OBJECTIVE
Reproduce the data exactly.

Some records:
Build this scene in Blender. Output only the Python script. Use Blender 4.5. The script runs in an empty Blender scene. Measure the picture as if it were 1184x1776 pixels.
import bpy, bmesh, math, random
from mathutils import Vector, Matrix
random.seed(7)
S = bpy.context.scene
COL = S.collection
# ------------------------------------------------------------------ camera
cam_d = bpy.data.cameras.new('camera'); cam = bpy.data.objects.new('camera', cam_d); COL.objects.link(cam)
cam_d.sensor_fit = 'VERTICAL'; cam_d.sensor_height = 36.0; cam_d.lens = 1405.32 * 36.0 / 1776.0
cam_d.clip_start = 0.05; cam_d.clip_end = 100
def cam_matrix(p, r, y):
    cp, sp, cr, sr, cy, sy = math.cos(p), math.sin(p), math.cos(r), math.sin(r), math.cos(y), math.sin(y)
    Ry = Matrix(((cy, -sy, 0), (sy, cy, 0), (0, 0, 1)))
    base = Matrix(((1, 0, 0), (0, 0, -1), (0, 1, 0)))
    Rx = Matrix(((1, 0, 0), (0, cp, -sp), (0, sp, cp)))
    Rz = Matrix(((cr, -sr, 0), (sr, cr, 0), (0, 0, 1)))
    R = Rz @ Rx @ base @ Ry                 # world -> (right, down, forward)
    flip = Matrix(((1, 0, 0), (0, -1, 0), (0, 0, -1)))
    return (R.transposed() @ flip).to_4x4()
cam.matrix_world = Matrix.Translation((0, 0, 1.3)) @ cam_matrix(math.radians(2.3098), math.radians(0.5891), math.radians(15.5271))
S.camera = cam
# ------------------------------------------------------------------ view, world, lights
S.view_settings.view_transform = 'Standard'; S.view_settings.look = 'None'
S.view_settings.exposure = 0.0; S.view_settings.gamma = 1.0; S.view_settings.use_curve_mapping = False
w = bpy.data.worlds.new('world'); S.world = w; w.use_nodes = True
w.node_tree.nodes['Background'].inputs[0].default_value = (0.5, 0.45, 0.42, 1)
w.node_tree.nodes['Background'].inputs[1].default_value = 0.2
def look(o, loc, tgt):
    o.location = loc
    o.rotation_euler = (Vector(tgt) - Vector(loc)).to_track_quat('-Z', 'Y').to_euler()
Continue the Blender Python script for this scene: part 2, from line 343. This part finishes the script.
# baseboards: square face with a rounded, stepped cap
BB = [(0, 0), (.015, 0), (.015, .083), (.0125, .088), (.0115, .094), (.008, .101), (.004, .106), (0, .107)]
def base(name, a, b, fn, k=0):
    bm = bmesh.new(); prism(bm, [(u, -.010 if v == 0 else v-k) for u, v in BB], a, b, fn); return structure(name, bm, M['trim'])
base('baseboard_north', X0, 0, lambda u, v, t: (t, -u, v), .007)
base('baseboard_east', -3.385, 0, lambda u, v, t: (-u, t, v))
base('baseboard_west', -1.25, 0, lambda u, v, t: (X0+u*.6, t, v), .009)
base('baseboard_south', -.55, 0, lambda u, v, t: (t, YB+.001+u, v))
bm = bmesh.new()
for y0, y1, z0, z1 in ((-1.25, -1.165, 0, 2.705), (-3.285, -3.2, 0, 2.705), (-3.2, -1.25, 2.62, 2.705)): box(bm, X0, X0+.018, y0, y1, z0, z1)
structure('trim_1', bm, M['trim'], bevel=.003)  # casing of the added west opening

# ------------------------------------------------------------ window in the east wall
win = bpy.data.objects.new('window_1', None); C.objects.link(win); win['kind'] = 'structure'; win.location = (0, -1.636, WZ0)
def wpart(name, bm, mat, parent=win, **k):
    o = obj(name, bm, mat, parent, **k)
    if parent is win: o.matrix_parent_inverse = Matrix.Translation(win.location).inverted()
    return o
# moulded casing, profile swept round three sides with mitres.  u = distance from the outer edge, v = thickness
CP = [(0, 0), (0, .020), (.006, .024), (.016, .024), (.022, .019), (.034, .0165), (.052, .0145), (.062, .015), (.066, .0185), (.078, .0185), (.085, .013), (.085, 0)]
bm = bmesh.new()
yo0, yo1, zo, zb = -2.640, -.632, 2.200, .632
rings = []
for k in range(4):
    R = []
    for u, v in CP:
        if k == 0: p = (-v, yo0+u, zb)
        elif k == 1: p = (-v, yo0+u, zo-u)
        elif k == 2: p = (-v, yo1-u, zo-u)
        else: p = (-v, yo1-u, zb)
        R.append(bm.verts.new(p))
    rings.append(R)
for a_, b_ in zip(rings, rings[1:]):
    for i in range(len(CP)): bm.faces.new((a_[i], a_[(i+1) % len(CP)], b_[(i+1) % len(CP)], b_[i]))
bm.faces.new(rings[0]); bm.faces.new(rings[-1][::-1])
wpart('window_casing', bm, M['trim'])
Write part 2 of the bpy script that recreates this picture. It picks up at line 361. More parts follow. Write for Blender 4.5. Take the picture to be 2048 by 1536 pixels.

THE REPLY
Build this scene in Blender. Output only the Python script. Use Blender 4.5. The script runs in an empty Blender scene. Measure the picture as if it were 1184x1776 pixels.
import bpy, bmesh, math, random
from mathutils import Vector, Matrix
random.seed(7)
S = bpy.context.scene
COL = S.collection
# ------------------------------------------------------------------ camera
cam_d = bpy.data.cameras.new('camera'); cam = bpy.data.objects.new('camera', cam_d); COL.objects.link(cam)
cam_d.sensor_fit = 'VERTICAL'; cam_d.sensor_height = 36.0; cam_d.lens = 1405.32 * 36.0 / 1776.0
cam_d.clip_start = 0.05; cam_d.clip_end = 100
def cam_matrix(p, r, y):
    cp, sp, cr, sr, cy, sy = math.cos(p), math.sin(p), math.cos(r), math.sin(r), math.cos(y), math.sin(y)
    Ry = Matrix(((cy, -sy, 0), (sy, cy, 0), (0, 0, 1)))
    base = Matrix(((1, 0, 0), (0, 0, -1), (0, 1, 0)))
    Rx = Matrix(((1, 0, 0), (0, cp, -sp), (0, sp, cp)))
    Rz = Matrix(((cr, -sr, 0), (sr, cr, 0), (0, 0, 1)))
    R = Rz @ Rx @ base @ Ry                 # world -> (right, down, forward)
    flip = Matrix(((1, 0, 0), (0, -1, 0), (0, 0, -1)))
    return (R.transposed() @ flip).to_4x4()
cam.matrix_world = Matrix.Translation((0, 0, 1.3)) @ cam_matrix(math.radians(2.3098), math.radians(0.5891), math.radians(15.5271))
S.camera = cam
# ------------------------------------------------------------------ view, world, lights
S.view_settings.view_transform = 'Standard'; S.view_settings.look = 'None'
S.view_settings.exposure = 0.0; S.view_settings.gamma = 1.0; S.view_settings.use_curve_mapping = False
w = bpy.data.worlds.new('world'); S.world = w; w.use_nodes = True
w.node_tree.nodes['Background'].inputs[0].default_value = (0.5, 0.45, 0.42, 1)
w.node_tree.nodes['Background'].inputs[1].default_value = 0.2
def look(o, loc, tgt):
    o.location = loc
    o.rotation_euler = (Vector(tgt) - Vector(loc)).to_track_quat('-Z', 'Y').to_euler()
Continue the Blender Python script for this scene: part 2, from line 343. This part finishes the script.
# baseboards: square face with a rounded, stepped cap
BB = [(0, 0), (.015, 0), (.015, .083), (.0125, .088), (.0115, .094), (.008, .101), (.004, .106), (0, .107)]
def base(name, a, b, fn, k=0):
    bm = bmesh.new(); prism(bm, [(u, -.010 if v == 0 else v-k) for u, v in BB], a, b, fn); return structure(name, bm, M['trim'])
base('baseboard_north', X0, 0, lambda u, v, t: (t, -u, v), .007)
base('baseboard_east', -3.385, 0, lambda u, v, t: (-u, t, v))
base('baseboard_west', -1.25, 0, lambda u, v, t: (X0+u*.6, t, v), .009)
base('baseboard_south', -.55, 0, lambda u, v, t: (t, YB+.001+u, v))
bm = bmesh.new()
for y0, y1, z0, z1 in ((-1.25, -1.165, 0, 2.705), (-3.285, -3.2, 0, 2.705), (-3.2, -1.25, 2.62, 2.705)): box(bm, X0, X0+.018, y0, y1, z0, z1)
structure('trim_1', bm, M['trim'], bevel=.003)  # casing of the added west opening

# ------------------------------------------------------------ window in the east wall
win = bpy.data.objects.new('window_1', None); C.objects.link(win); win['kind'] = 'structure'; win.location = (0, -1.636, WZ0)
def wpart(name, bm, mat, parent=win, **k):
    o = obj(name, bm, mat, parent, **k)
    if parent is win: o.matrix_parent_inverse = Matrix.Translation(win.location).inverted()
    return o
# moulded casing, profile swept round three sides with mitres.  u = distance from the outer edge, v = thickness
CP = [(0, 0), (0, .020), (.006, .024), (.016, .024), (.022, .019), (.034, .0165), (.052, .0145), (.062, .015), (.066, .0185), (.078, .0185), (.085, .013), (.085, 0)]
bm = bmesh.new()
yo0, yo1, zo, zb = -2.640, -.632, 2.200, .632
rings = []
for k in range(4):
    R = []
    for u, v in CP:
        if k == 0: p = (-v, yo0+u, zb)
        elif k == 1: p = (-v, yo0+u, zo-u)
        elif k == 2: p = (-v, yo1-u, zo-u)
        else: p = (-v, yo1-u, zb)
        R.append(bm.verts.new(p))
    rings.append(R)
for a_, b_ in zip(rings, rings[1:]):
    for i in range(len(CP)): bm.faces.new((a_[i], a_[(i+1) % len(CP)], b_[(i+1) % len(CP)], b_[i]))
bm.faces.new(rings[0]); bm.faces.new(rings[-1][::-1])
wpart('window_casing', bm, M['trim'])
Write part 2 of the bpy script that recreates this picture. It picks up at line 361. More parts follow. Write for Blender 4.5. Take the picture to be 2048 by 1536 pixels.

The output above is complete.